Ebron v. Clegg

U.S. Court of Appeals for the Second Circuit
Ebron v. Clegg, 195 F. App'x 32 (2d Cir. 2006)

Ebron v. Clegg

Opinion of the Court

SUMMARY ORDER

Plaintiff-appellant Curtis Ebron appeals pro se from a ruling and order of the District Court for the District of Connecticut (Alvin W. Thompson, Judge) granting defendants’ motion to dismiss plaintiffs complaint pursuant to Federal Rule of Civil Procedure 12(b)(6). See Ebron v. Clegg, No. 3:03-CV-1731 (D.Conn. July 29, 2005). Plaintiff initially filed the instant action pursuant to 42 U.S.C. § 1983 alleging “an on-going pattern of racism, discrimination, retaliation!]] harrassment [sic] and hate crimes” by personnel at the Brooklyn Correctional Institute in Brooklyn, Connecticut.

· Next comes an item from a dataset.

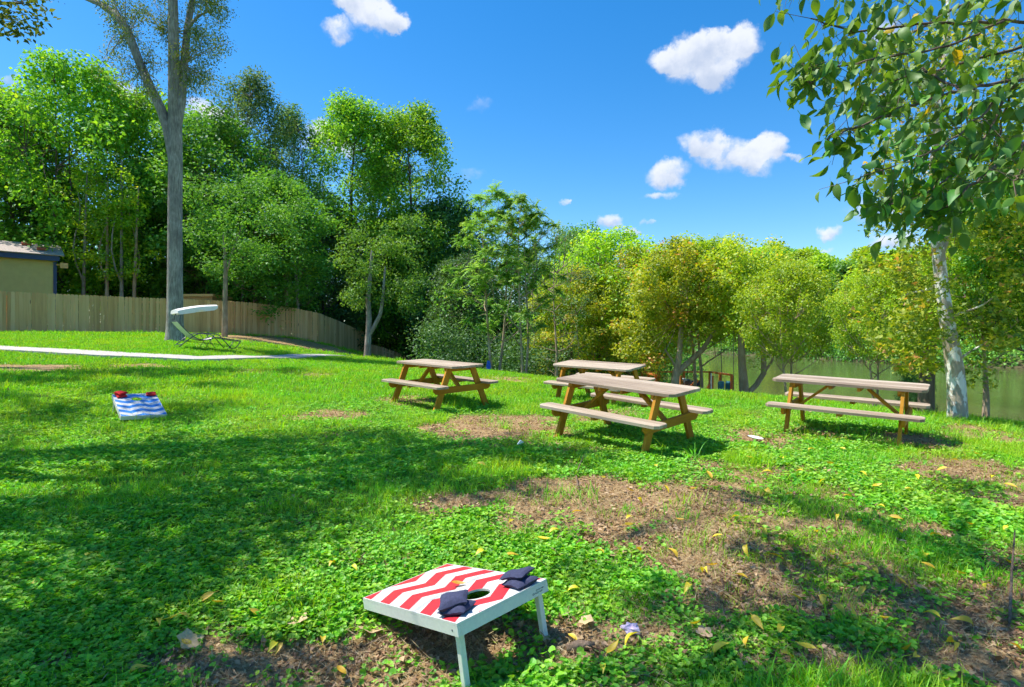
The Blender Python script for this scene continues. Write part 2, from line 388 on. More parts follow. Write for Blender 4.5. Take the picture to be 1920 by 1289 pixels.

Plaintiffs specific allegations in District Court were that (1) Defendant Felcher used racially derogatory language when speaking to plaintiff; issued plaintiff a disciplinary report; and confiscated plaintiffs mail to the Connecticut Claims Commissioner; (2) Defendant Meulemans stated at a disciplinary hearing that he would not take the word of an inmate over that of correctional facility staff; (3) Defendant Clegg received a grievance filed by plaintiff in which plaintiff alleged discrimination by defendant Felcher. The District Court liberally construed plaintiffs claims as alleging racial discrimination, denial of access to the courts, and cruel and unusual punishment in violation of the Eighth Amendment.

Upon a review of the record, and substantially for the reasons set forth in Judge Thompson’s careful and comprehensive ruling and order, we conclude that the District Court did not err in dismissing plaintiffs claims.

*33Accordingly, we AFFIRM the judgment of the District Court.

Reference

Full Case Name
Curtis EBRON v. Howard CLEGG, I/O, Supv., Beth Felcher, I/O, counselor, R. Meulemans, I/O, CO, Lt.